News briefs for October 29, 2018.
The first ever Fedora
Appreciation Week will run November 5th to the 11th.
This week-long event takes place during the 15th anniversary of the Fedora
Project and was organized by the Fedora Community Operations team to “to
celebrate efforts of Fedora Project contributors and to say ‘thank you’
to each other.” Go here
to see how to participate.
The Qt Company announced the deprecation of Qbs. The last Qbs release will come out in April 2019, and the company intends to improve support for CMake significantly and eventually switch to CMake for building Qt itself.
The D language front end has finally merged with GCC 9. According to Phoronix,
“The code is merged for GDC including the libphobos library (D run-time
library) and D2 test suite.
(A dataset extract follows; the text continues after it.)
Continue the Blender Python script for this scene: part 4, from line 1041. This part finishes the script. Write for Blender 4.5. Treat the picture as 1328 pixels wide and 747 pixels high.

Adding the D support touches more than three
thousand files (most of which is test suite cases) and 859,714 lines of
code….Yes, the better part of a million new lines.”
A security bug was discovered in systemd last week that can crash a Linux
machine or execute malicious code. The
Register reports that the “maliciously crafted DHCPv6 packets can try to
exploit the programming cockup and arbitrarily change parts of memory in
vulnerable systems, leading to potential code execution. This code could
install malware, spyware, and other nasties, if successful”. The vulnerability
is in the DHCPv6 client of the systemd management suite.
And finally, you’ve likely already heard that IBM yesterday
announced its acquisition of Red Hat for $34 billion. Interesting note: Bob
Young, founder of Red Hat, was Linux Journal‘s first editor in chief.